Any insight is educational, thanks.
~Aedon
When passing around functions - i.e. pointers to functions really - calls are always indirect and therefore possibly slower than a direct call (and definitely slower than an inlined call altogether).
The STL is modeled with functors. That is: light function objects that have a operator() member which gets called. This has the advantage of being a very likely candidate for inlining, especially if the functor and operator() are very simple (as e.g. std::less<T>).
See also: http://www.sgi.com/tech/stl/functors.html
There is a slight performance hit since a pointer or reference must be dereferenced before calling the function.
This is a very advantageous feature. Many design patterns and polymorphism depend on pointers to functions. Check out the "Visitor Design Pattern".
Another usage is for a table of functions. For example, you could write a generic menu engine that displays different menus by using different functions.
Also research "Factory design pattern."
There's absolutely nothing wrong with passing around a function, but it's kind of primitive and limiting.
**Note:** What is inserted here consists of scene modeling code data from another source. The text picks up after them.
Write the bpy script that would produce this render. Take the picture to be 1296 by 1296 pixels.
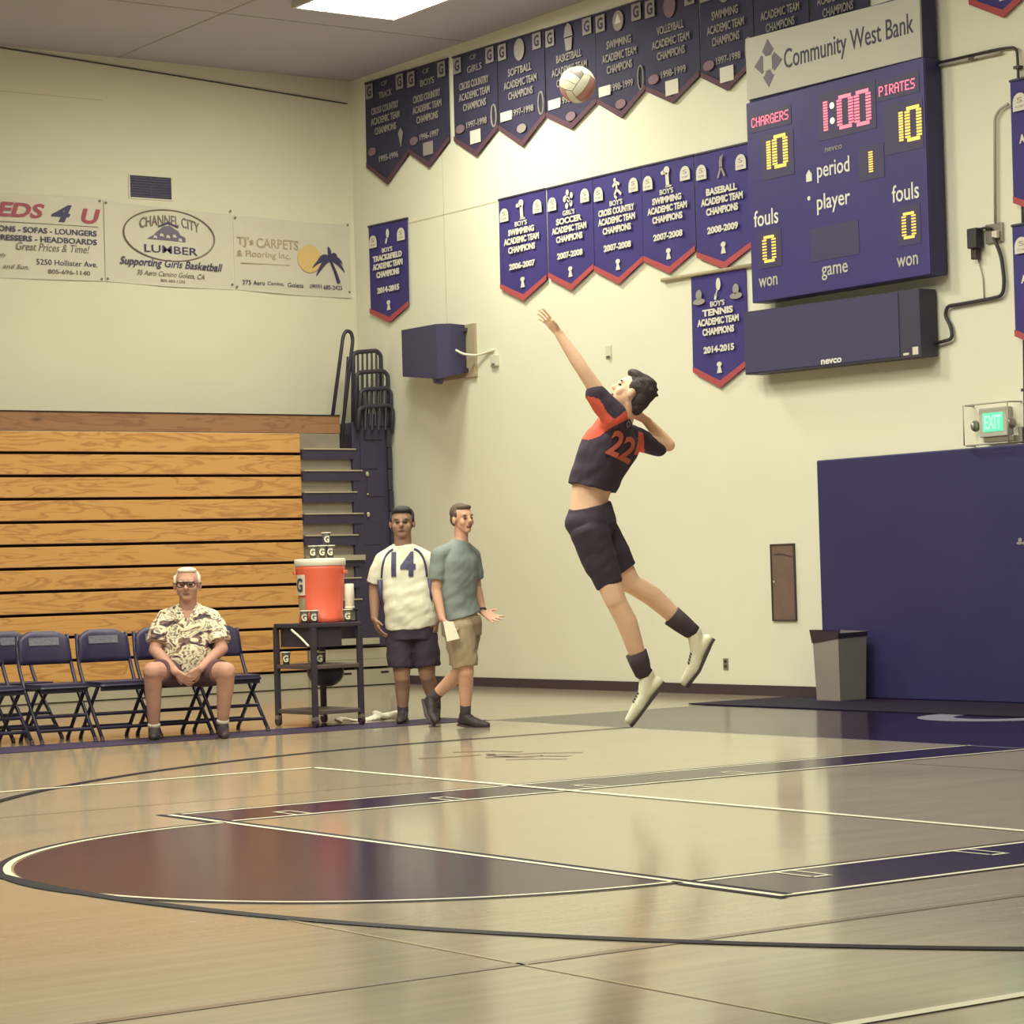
import bpy, bmesh, math, random
from mathutils import Vector, Matrix, Euler
from mathutils.bvhtree import BVHTree

random.seed(7)
for o in list(bpy.data.objects):
    bpy.data.objects.remove(o)
SC = bpy.context.scene
C = SC.collection
PI = math.pi

# ------------------------------------------------------------------ camera
YAW, PITCH, ROLL = 0.6098, 0.0259, -0.0296
CAM_AT = Vector((-15.406, -17.368, 1.180))
fwd = Vector((math.sin(YAW) * math.cos(PITCH), math.cos(YAW) * math.cos(PITCH), math.sin(PITCH)))
rgt = Vector((math.cos(YAW), -math.sin(YAW), 0))
upv = rgt.cross(fwd)
r2 = math.cos(ROLL) * rgt + math.sin(ROLL) * upv
u2 = -math.sin(ROLL) * rgt + math.cos(ROLL) * upv
cam_data = bpy.data.cameras.new('camera')
cam_data.sensor_width = 36.0
cam_data.lens = 3181.4 / 1296.0 * 36.0
cam_data.clip_end = 200
cam = bpy.data.objects.new('camera', cam_data)
C.objects.link(cam)
m = Matrix((r2, u2, -fwd)).transposed().to_4x4()
m.translation = CAM_AT
cam.matrix_world = m
SC.camera = cam

# ------------------------------------------------------------------ world, exposure
world = bpy.data.worlds.new('world')
SC.world = world
world.use_nodes = True
bg = world.node_tree.nodes['Background']
bg.inputs[0].default_value = (0.55, 0.50, 0.60, 1)
bg.inputs[1].default_value = 0.05
SC.view_settings.view_transform = 'Standard'
SC.view_settings.look = 'None'
SC.view_settings.gamma = 1.0
SC.view_settings.use_curve_mapping = False
SC.view_settings.exposure = 0.16

LAMP_POWER = 44.0            # emission strength of the ceiling panels
LAMP_COL = (1.0, 1.01, 0.80)
# ceiling panels: centre x, y (the first one is in view; the rest are added out of view to shape the light)
LAMP_SPOTS = [(-2.0, 3.95), (-4.6, 0.3), (-5.8, -1.9), (-8.9, -3.3), (-11.2, -1.6), (-6.6, -5.5), (-8.9, -8.0), (-11.2, -5.5), (-11.2, -10.2)]

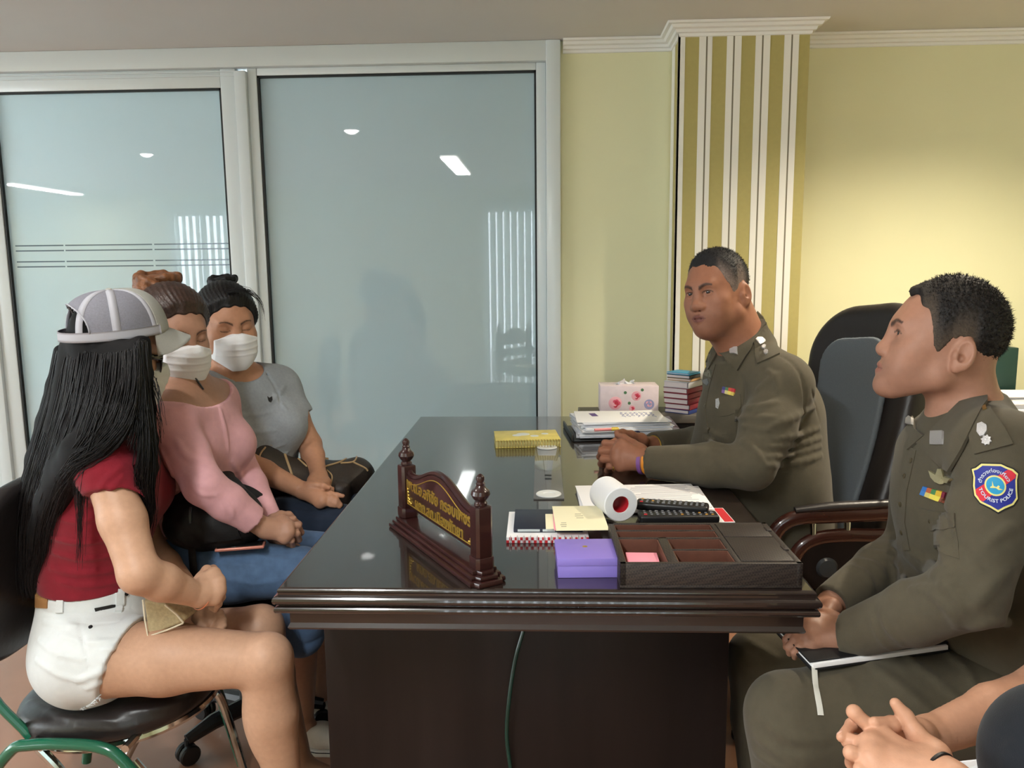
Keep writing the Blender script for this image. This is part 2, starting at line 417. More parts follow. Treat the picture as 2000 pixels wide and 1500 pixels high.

Often you have some data that you want to associate with the function, in addition to the parameters you're passing to it. Also you might want to group related functions together and pass them as one. Congratulations, you've just described a C++ class!
If you want to see how C++ can really blur the line, consider a functor. This is a class that has an operator() method, so that you can call it just as you would a function. It has two immediate advantages over a plain function: it can hold state between calls, and it can be inlined by the compiler for superior performance. It's not uncommon for std::sort to outperform the older C qsort for example, because qsort uses a function pointer while std::sort uses a functor.